--- START Given entries ---
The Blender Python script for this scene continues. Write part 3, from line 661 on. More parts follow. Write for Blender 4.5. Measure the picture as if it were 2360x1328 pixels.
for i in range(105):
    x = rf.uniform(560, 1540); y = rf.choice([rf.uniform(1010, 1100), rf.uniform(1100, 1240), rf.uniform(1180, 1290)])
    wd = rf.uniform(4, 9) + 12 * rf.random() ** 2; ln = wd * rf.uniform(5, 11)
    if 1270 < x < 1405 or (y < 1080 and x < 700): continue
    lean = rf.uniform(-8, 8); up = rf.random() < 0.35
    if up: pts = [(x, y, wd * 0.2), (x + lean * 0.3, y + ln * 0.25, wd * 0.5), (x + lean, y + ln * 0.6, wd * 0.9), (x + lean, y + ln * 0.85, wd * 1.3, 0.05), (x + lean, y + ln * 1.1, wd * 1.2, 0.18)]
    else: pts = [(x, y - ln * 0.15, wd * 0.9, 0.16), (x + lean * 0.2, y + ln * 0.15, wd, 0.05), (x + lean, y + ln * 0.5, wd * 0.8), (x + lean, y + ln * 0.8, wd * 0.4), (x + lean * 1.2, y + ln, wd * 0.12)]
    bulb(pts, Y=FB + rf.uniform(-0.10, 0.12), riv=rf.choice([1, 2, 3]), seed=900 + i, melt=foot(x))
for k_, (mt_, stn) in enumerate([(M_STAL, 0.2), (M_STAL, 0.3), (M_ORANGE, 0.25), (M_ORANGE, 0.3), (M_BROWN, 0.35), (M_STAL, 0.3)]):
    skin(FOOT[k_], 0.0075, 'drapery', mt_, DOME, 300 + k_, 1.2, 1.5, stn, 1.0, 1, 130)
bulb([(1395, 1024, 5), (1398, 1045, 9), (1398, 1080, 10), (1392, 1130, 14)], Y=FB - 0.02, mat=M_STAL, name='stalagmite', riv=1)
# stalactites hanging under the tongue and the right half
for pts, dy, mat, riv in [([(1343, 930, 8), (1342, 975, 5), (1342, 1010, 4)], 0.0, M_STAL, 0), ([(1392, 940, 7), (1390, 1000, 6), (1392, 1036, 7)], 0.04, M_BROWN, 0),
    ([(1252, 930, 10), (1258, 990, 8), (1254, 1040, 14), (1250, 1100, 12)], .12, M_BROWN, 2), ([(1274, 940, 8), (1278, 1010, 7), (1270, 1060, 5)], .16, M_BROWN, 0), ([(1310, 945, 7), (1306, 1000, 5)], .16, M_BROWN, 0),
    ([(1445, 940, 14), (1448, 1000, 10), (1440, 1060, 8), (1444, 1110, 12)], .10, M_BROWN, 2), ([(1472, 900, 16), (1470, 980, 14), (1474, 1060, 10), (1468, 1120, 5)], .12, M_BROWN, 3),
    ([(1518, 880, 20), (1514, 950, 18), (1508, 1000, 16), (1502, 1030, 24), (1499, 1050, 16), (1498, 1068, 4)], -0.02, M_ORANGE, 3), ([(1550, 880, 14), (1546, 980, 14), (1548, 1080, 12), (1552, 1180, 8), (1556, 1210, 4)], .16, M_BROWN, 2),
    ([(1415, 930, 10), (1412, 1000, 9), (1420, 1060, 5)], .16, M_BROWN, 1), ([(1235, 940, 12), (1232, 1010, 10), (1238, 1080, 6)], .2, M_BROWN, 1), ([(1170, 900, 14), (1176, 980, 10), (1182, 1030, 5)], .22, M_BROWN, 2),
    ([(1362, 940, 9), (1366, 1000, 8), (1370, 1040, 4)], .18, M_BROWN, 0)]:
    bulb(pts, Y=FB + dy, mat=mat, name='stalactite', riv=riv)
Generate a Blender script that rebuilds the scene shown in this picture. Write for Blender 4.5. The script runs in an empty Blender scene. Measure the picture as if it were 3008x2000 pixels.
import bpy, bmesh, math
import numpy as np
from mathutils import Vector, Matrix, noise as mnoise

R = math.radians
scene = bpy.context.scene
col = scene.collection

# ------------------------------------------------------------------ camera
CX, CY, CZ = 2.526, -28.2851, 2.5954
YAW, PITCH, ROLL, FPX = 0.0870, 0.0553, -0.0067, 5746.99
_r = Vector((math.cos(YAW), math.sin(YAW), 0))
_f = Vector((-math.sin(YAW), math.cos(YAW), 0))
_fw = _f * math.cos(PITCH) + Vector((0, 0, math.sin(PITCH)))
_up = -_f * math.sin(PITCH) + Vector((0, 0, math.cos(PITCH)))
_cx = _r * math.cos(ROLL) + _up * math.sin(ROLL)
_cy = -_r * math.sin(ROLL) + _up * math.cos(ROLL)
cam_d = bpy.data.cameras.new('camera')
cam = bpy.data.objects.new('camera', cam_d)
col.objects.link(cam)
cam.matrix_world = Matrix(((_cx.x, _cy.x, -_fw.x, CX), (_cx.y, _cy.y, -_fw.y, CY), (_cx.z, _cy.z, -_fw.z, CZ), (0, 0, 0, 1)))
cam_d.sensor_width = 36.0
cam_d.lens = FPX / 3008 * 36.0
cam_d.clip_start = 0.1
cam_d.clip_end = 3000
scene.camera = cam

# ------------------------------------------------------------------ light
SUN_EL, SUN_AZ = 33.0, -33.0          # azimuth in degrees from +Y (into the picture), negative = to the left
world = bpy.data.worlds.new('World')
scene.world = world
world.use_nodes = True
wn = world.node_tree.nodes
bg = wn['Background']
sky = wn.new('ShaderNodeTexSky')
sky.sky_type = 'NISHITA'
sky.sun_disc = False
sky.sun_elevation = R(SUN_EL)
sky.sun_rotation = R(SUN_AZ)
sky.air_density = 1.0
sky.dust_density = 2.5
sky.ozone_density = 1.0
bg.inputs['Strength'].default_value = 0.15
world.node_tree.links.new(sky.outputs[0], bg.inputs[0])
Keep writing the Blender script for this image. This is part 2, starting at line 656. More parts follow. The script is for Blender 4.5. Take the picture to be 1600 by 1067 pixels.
--- END Given entries ---
Problem:
Give back exactly the stretch that opens on the line with "Generate a Blender" and closes on the line with "col = scene.collection".

Full answer:
Generate a Blender script that rebuilds the scene shown in this picture. Write for Blender 4.5. The script runs in an empty Blender scene. Measure the picture as if it were 3008x2000 pixels.
import bpy, bmesh, math
import numpy as np
from mathutils import Vector, Matrix, noise as mnoise

R = math.radians
scene = bpy.context.scene
col = scene.collection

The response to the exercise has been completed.